**Direction:**
Keep the pictures out of the copy and print all the entries below exactly.

**Provided material:**
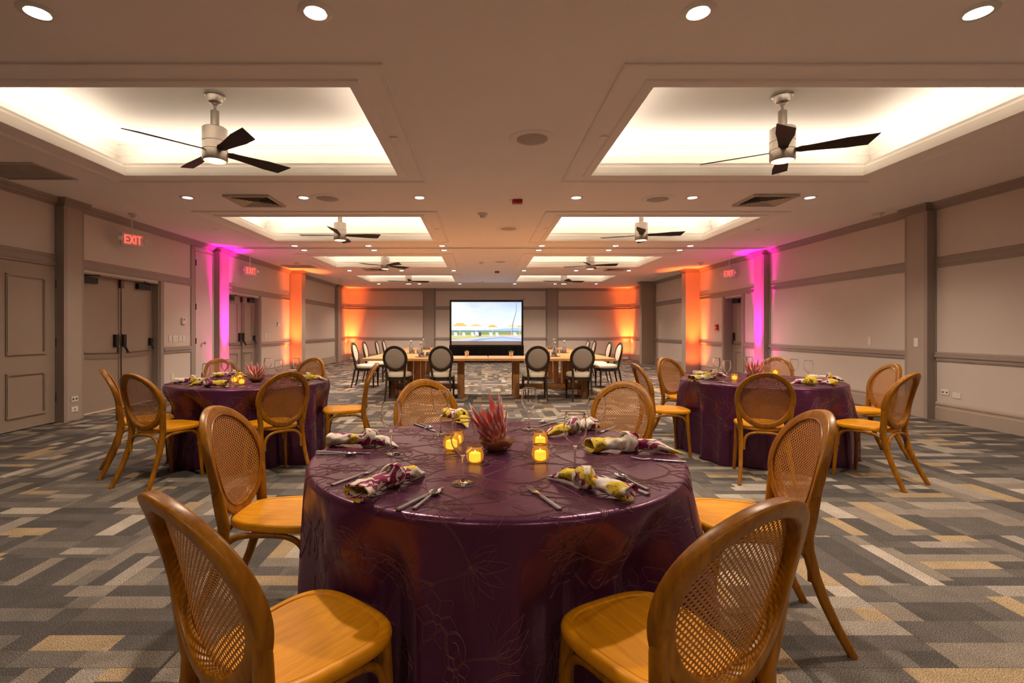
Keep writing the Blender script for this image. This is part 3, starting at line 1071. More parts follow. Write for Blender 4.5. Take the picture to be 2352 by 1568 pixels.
# wall fittings
def plate(name, label, cat, axis, base, sgn, a, z, wa, hz, group=None, slots=None):
    t = thing(name, label, cat, (base, a, z), 0, group)
    MB().box(min(0, sgn * .008), max(0, sgn * .008), -wa / 2, wa / 2, -hz / 2, hz / 2).build('cover_plate', M['plate'], t, smooth=0, bev=.002)
    if slots:
        for (dy, dz, w2, h2) in slots:
            MB().box(min(sgn * .007, sgn * .012), max(sgn * .007, sgn * .012), dy - w2 / 2, dy + w2 / 2, dz - h2 / 2, dz + h2 / 2).build(
                'socket' if 'outlet' in name else 'toggle', M['slot'] if 'outlet' in name else M['plate'], t, smooth=0)
    return t
XP = XL + .1
plate('wall_outlet', 'white double outlet, upper of two, on the near left pilaster', 'outlet', 'x', XP, 1, 6.985, .30, .115, .075, 'outlets', [(-.028, 0, .02, .03), (.028, 0, .02, .03)])
plate('wall_outlet', 'white plate outlet, lower of two, on the near left pilaster', 'outlet', 'x', XP, 1, 6.985, .155, .115, .075, 'outlets', [(0, 0, .015, .015)])
plate('wall_outlet', 'white outlet with dark sockets low on the right wall', 'outlet', 'x', XR, -1, 6.93, .40, .12, .075, 'outlets', [(-.03, 0, .018, .02), (.03, 0, .018, .02)])
plate('wall_blank_plate', 'blank white cover plate beside the right wall outlet', 'cover plate', 'x', XR, -1, 6.76, .375, .12, .075, 'outlets')
plate('wall_outlet', 'pale outlet low on the left wall behind the left round table', 'outlet', 'x', XL, 1, 9.35, .38, .075, .115, 'outlets')
plate('light_switch', 'single pale switch plate left of the near left switch bank', 'light switch', 'x', XL, 1, 9.28, 1.11, .07, .12, 'switches')
plate('light_switch', 'wide double switch plate beside the near left double doors', 'light switch', 'x', XL, 1, 9.44, 1.11, .15, .12, 'switches', [(-.035, 0, .012, .03), (.035, 0, .012, .03)])
plate('light_switch', 'single switch plate right of the wide near left plate', 'light switch', 'x', XL, 1, 9.6, 1.11, .08, .12, 'switches', [(0, 0, .012, .03)])
plate('light_switch', 'narrow switch plate nearest the pocket door', 'light switch', 'x', XL, 1, 9.71, 1.11, .07, .12, 'switches')
plate('light_switch', 'double switch plate beside the far left double doors', 'light switch', 'x', XL, 1, 13.42, 1.12, .14, .12, 'switches', [(-.03, 0, .012, .03), (.03, 0, .012, .03)])
plate('light_switch', 'narrow switch plate beside the orange left column', 'light switch', 'x', XL, 1, 13.62, 1.12, .07, .12, 'switches')
plate('light_switch', 'blank switch plate on the right wall left of the near pilaster', 'light switch', 'x', XR, -1, 8.28, 1.09, .07, .13, 'switches')
plate('light_switch', 'pale switch plate on the near right pilaster', 'light switch', 'x', XR - .1, -1, 7.28, 1.09, .07, .13, 'switches')
def thermo(y, label):
    t = thing('thermostat', label, 'thermostat', (XL, y, 1.45), 0, 'thermostats')
    MB().box(0, .035, -.06, .06, -.06, .06).build('body', M['plate'], t, smooth=0, bev=.004)
    MB().box(.034, .037, -.035, .025, .008, .045).build('display', mk('display_grey', (0.22, 0.26, 0.27), .3), t, smooth=0)
thermo(9.68, 'white thermostat with grey display beside the near left double doors')
thermo(14.2, 'white thermostat beside the orange left column')
t = thing('fire_pull_station', 'red fire alarm pull box beside the right exit door', 'fire alarm', (XR, 13.62, 1.35))
MB().box(-.05, 0, -.06, .06, -.08, .08).build('housing', M['red'], t, smooth=0, bev=.005)
MB().box(-.062, -.05, -.035, .035, -.03, .0).build('pull_handle', M['plate'], t, smooth=0)

# uplights at the foot of the pillars
def make_up():
    t = thing('floor_uplight', '', 'uplight')
    MB().box(-.11, .11, -.06, .06, .015, .10).build('case', M['uplite'], t, smooth=0, bev=.008)
    MB().box(-.09, .09, -.045, .045, .098, .104).build('lens', M['plate'], t, smooth=0)
    for sx in (-1, 1):
        MB().box(sx * .09 - .012, sx * .09 + .012, -.05, .05, 0, .018).build('foot', M['slot'], t, smooth=0)
    return t
up = placer(make_up(), 'small white floor uplights')
MAG, ORA = (1.0, 0.0, 0.42), (1.0, 0.125, 0.018)
for (x, y, rz, col, pw, aim, ang_, l) in (
        (-5.38, 11.05, pi / 2, MAG, P_MAG, (-5.73, 11.06, 2.0), .52, 'small white floor uplight at the magenta left pillar'),
        (6.05, 11.44, pi / 2, MAG, P_MAG, (6.41, 11.43, 2.0), .52, 'small white floor uplight at the magenta right pillar'),
        (-5.60, 14.66, 0, ORA, P_ORA, (-5.66, 15.0, 1.9), .74, 'small white floor uplight at the orange left column'),
        (6.22, 14.26, 0, ORA, P_ORA, (6.30, 14.6, 1.9), .74, 'small white floor uplight at the orange right column'),
        (-5.52, 21.25, 0, ORA, P_ORA, (-5.76, 21.50, 1.9), .80, 'small white floor uplight in the left back corner'),
        (6.18, 21.25, 0, ORA, P_ORA, (6.42, 21.50, 1.9), .80, 'small white floor uplight in the right back corner')):
    up((x, y, 0), rz, l)
    spot('uplight_lamp', (x, y, .12), pw, col, ang_, 1.0, 0.04, aim=aim)
    spot('uplight_lamp', (x, y, .12), pw * (.03 if col is MAG else .06), col, 2.0, 1.0, 0.04, aim=(aim[0], aim[1], .9))

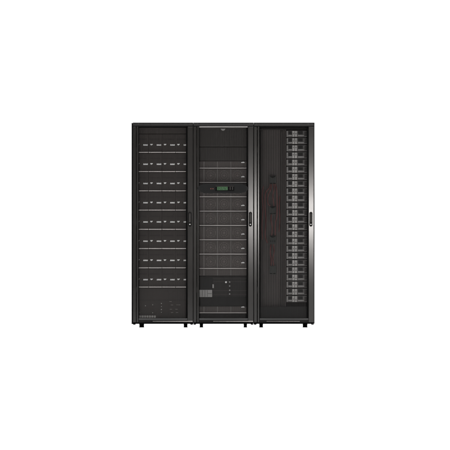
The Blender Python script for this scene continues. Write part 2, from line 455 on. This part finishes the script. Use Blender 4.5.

**Answer to this task:**
Keep writing the Blender script for this image. This is part 3, starting at line 1071. More parts follow. Write for Blender 4.5. Take the picture to be 2352 by 1568 pixels.
# wall fittings
def plate(name, label, cat, axis, base, sgn, a, z, wa, hz, group=None, slots=None):
    t = thing(name, label, cat, (base, a, z), 0, group)
    MB().box(min(0, sgn * .008), max(0, sgn * .008), -wa / 2, wa / 2, -hz / 2, hz / 2).build('cover_plate', M['plate'], t, smooth=0, bev=.002)
    if slots:
        for (dy, dz, w2, h2) in slots:
            MB().box(min(sgn * .007, sgn * .012), max(sgn * .007, sgn * .012), dy - w2 / 2, dy + w2 / 2, dz - h2 / 2, dz + h2 / 2).build(
                'socket' if 'outlet' in name else 'toggle', M['slot'] if 'outlet' in name else M['plate'], t, smooth=0)
    return t
XP = XL + .1
plate('wall_outlet', 'white double outlet, upper of two, on the near left pilaster', 'outlet', 'x', XP, 1, 6.985, .30, .115, .075, 'outlets', [(-.028, 0, .02, .03), (.028, 0, .02, .03)])
plate('wall_outlet', 'white plate outlet, lower of two, on the near left pilaster', 'outlet', 'x', XP, 1, 6.985, .155, .115, .075, 'outlets', [(0, 0, .015, .015)])
plate('wall_outlet', 'white outlet with dark sockets low on the right wall', 'outlet', 'x', XR, -1, 6.93, .40, .12, .075, 'outlets', [(-.03, 0, .018, .02), (.03, 0, .018, .02)])
plate('wall_blank_plate', 'blank white cover plate beside the right wall outlet', 'cover plate', 'x', XR, -1, 6.76, .375, .12, .075, 'outlets')
plate('wall_outlet', 'pale outlet low on the left wall behind the left round table', 'outlet', 'x', XL, 1, 9.35, .38, .075, .115, 'outlets')
plate('light_switch', 'single pale switch plate left of the near left switch bank', 'light switch', 'x', XL, 1, 9.28, 1.11, .07, .12, 'switches')
plate('light_switch', 'wide double switch plate beside the near left double doors', 'light switch', 'x', XL, 1, 9.44, 1.11, .15, .12, 'switches', [(-.035, 0, .012, .03), (.035, 0, .012, .03)])
plate('light_switch', 'single switch plate right of the wide near left plate', 'light switch', 'x', XL, 1, 9.6, 1.11, .08, .12, 'switches', [(0, 0, .012, .03)])
plate('light_switch', 'narrow switch plate nearest the pocket door', 'light switch', 'x', XL, 1, 9.71, 1.11, .07, .12, 'switches')
plate('light_switch', 'double switch plate beside the far left double doors', 'light switch', 'x', XL, 1, 13.42, 1.12, .14, .12, 'switches', [(-.03, 0, .012, .03), (.03, 0, .012, .03)])
plate('light_switch', 'narrow switch plate beside the orange left column', 'light switch', 'x', XL, 1, 13.62, 1.12, .07, .12, 'switches')
plate('light_switch', 'blank switch plate on the right wall left of the near pilaster', 'light switch', 'x', XR, -1, 8.28, 1.09, .07, .13, 'switches')
plate('light_switch', 'pale switch plate on the near right pilaster', 'light switch', 'x', XR - .1, -1, 7.28, 1.09, .07, .13, 'switches')
def thermo(y, label):
    t = thing('thermostat', label, 'thermostat', (XL, y, 1.45), 0, 'thermostats')
    MB().box(0, .035, -.06, .06, -.06, .06).build('body', M['plate'], t, smooth=0, bev=.004)
    MB().box(.034, .037, -.035, .025, .008, .045).build('display', mk('display_grey', (0.22, 0.26, 0.27), .3), t, smooth=0)
thermo(9.68, 'white thermostat with grey display beside the near left double doors')
thermo(14.2, 'white thermostat beside the orange left column')
t = thing('fire_pull_station', 'red fire alarm pull box beside the right exit door', 'fire alarm', (XR, 13.62, 1.35))
MB().box(-.05, 0, -.06, .06, -.08, .08).build('housing', M['red'], t, smooth=0, bev=.005)
MB().box(-.062, -.05, -.035, .035, -.03, .0).build('pull_handle', M['plate'], t, smooth=0)

# uplights at the foot of the pillars
def make_up():
    t = thing('floor_uplight', '', 'uplight')
    MB().box(-.11, .11, -.06, .06, .015, .10).build('case', M['uplite'], t, smooth=0, bev=.008)
    MB().box(-.09, .09, -.045, .045, .098, .104).build('lens', M['plate'], t, smooth=0)
    for sx in (-1, 1):
        MB().box(sx * .09 - .012, sx * .09 + .012, -.05, .05, 0, .018).build('foot', M['slot'], t, smooth=0)
    return t
up = placer(make_up(), 'small white floor uplights')
MAG, ORA = (1.0, 0.0, 0.42), (1.0, 0.125, 0.018)
for (x, y, rz, col, pw, aim, ang_, l) in (
        (-5.38, 11.05, pi / 2, MAG, P_MAG, (-5.73, 11.06, 2.0), .52, 'small white floor uplight at the magenta left pillar'),
        (6.05, 11.44, pi / 2, MAG, P_MAG, (6.41, 11.43, 2.0), .52, 'small white floor uplight at the magenta right pillar'),
        (-5.60, 14.66, 0, ORA, P_ORA, (-5.66, 15.0, 1.9), .74, 'small white floor uplight at the orange left column'),
        (6.22, 14.26, 0, ORA, P_ORA, (6.30, 14.6, 1.9), .74, 'small white floor uplight at the orange right column'),
        (-5.52, 21.25, 0, ORA, P_ORA, (-5.76, 21.50, 1.9), .80, 'small white floor uplight in the left back corner'),
        (6.18, 21.25, 0, ORA, P_ORA, (6.42, 21.50, 1.9), .80, 'small white floor uplight in the right back corner')):
    up((x, y, 0), rz, l)
    spot('uplight_lamp', (x, y, .12), pw, col, ang_, 1.0, 0.04, aim=aim)
    spot('uplight_lamp', (x, y, .12), pw * (.03 if col is MAG else .06), col, 2.0, 1.0, 0.04, aim=(aim[0], aim[1], .9))

The Blender Python script for this scene continues. Write part 2, from line 455 on. This part finishes the script. Use Blender 4.5.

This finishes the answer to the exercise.